Governments everywhere had hoped the IPCC would provide them with sound advice. Slowly the truth is coming out - the IPCC would rather bury a simple message with sleight-of-hand than admit to an obvious shortcoming.  Tricky IPICCY indeed!



  

 




Thursday, January 9, 2014

The great Mawson boondoggle

At Christmas came the news that an Australian expedition, aimed at following the footsteps of an explorer called Mawson one hundred years earlier, had become trapped in the ice in Commonwealth Bay. When Mawson was there, the Bay had been ice-free.  So, the expedition evidently argued, with 'Global Warming' under way, there would be no chance of ice.  Surprise, surprise! There was enough to freeze the Akademik Shokalskij hard and fast.

Of course, the Russian captain saw it coming, but the intrepid explorers were ashore, and doing vital scientific work counting penguins. When the weather changed, and they received the message to return to ship urgently, they finished counting before they returned, and by then the ship was stuck.

At that, they panicked.  Not for them a few years locked in the ice.  Nansen and his Fram could have taught them a thing or two about waiting for the ice to take you where it will, but their sense of history did not extend more than 100 years, apparently.  So from around the world, ships were diverted to try to rescue the team. Before long, a Chinese and an Australian ship were also trapped. So much for global warming and mid-summer!

But the team was connected.  The internet is indeed everywhere.  And slowly it all came out.  The 'team' was not just scientists, and not just scientists with the basic sciences needed to study climate change.  Mawson's wife and daughter were aboard, and a Green Party Australian senator.  There were reporters from The Guardian and the BBC.  There were educationists and sociologists (expect a paper on "The dynamics of penguin colonies").  It was a taxpayer-funded Christmas party with a bit of science as an excuse.  After only a few days of being locked in the ice, the Guardian reporter was missing his banana milk shake and his girl-friend. The intrepid spirit of Mawson was conspicuously absent.

Incredibly, they did not even have weather prediction capabilities. Ocean racing yachts worry about the winds for the next week, and an antarctic expedition didn't.  So the farce continued when the ice-bound team sought help, and got it from weatherman Anthony Watts, who runs the worlds largest anti-climate-change blog Watts Up With That. He told them that the weather would probably change for the better after about a week.

Could they wait? No way.  The moment the blizzard was over, and the Chinese helicopter could land, they were off, leaving the 22 crew members to their fate.  The rescued party was duly transferred to the Australian vessel, now almost free of the ice, and began their trip back to Melbourne. A week later, the weather changed as expected and the Akademik Sholalskij sailed off under its own steam.

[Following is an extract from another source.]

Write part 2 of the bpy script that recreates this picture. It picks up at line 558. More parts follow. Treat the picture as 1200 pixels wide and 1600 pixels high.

The leader of this abortive junket, Prof Turney, could not wait to get his side of the story before the public.  Nature ran a letter from him in which he tried to justify the disaster.  Interestingly, the comments Nature ran below his letter were almost universally negative.  Nature has a reputation for being so pro-global-warming that it will never run a contrary view, but on this occasion it changed its policy. 

I sincerely hope that the days when pseudo-science could drum up huge financial support merely by mentioning the words "climate change" are coming to an end. For the sake of real science, it cannot happen too soon. 

Saturday, December 21, 2013

A Public Protector for food?

When I started studying chemical engineering, it was called "Applied and Industrial Chemistry."  Half way through the course, the name was changed to Chemical Engineering and that was how I started out in life.

The advantage of this was that I learned a lot of chemistry - we had to do virtually the full Honours course.  When I stayed on to do post-graduate work, we were still housed in the chemistry department, and had our tea each day with the chemists.  

The bookshelves of the tea room were lined with bound copies of chemical journals. One of the most fascinating was The Analyst. It started in 1876, and the early issues were largely devoted to identifying adulterants in food. There was chalk in the milk, mineral oil in the butter and limestone in the bread.  It was quite amazing how creative the early food producers were in flogging dirt as food.

Nothing has changed, except in many cases it has become legal. "Chicken" is mysteriously laced with a significant percentage of brine. I don't know what they add to "bacon" but I do know that as you grill it, it exudes white gunk and shrinks to less than half its size. I bought real bacon from the local German butcher just to prove to myself I wasn't imagining things - I wasn't!

Then there is the health story that fats are bad for you, and some fats are worse than others.  A recent investigation into the nutrition industry in the US concluded that "nutrition science" failed every test of being a science.  If you ever glance at a "health" magazine, you will see the result.  On page 1, there is a tale of the horror of salt; on page 11 there is "Salt - the most vital mineral."

This has spawned "lite" products. What "lite" means is "this product contains more water than the real thing" and sometimes the added water is as much as 50%.  Milk is the particular victim of this marketing ploy.  You pay just as much for "low-fat" milk as you pay for ordinary milk.  Either the producer has removed more of the fat to make butter, which he can then sell at a nice profit, or just watered down the product. The net result is a grey liquid.  The customer doesn't score, because you have to add twice as much to your coffee to get the same taste as you would with undiluted milk.

The latest scam of this kind to come my way is the watering-down of Marmite.  Now Marmite used to have a jelly-like consistency. It had to be spread on warm toast to get a nice even layer.  Now it is a thin gruel, and you need four times as much to get the real taste - and if you spread four times as much on warm toast, it melts and runs off to make everything sticky.

What I want for Christmas is a Public Protector for our food. Have a good one!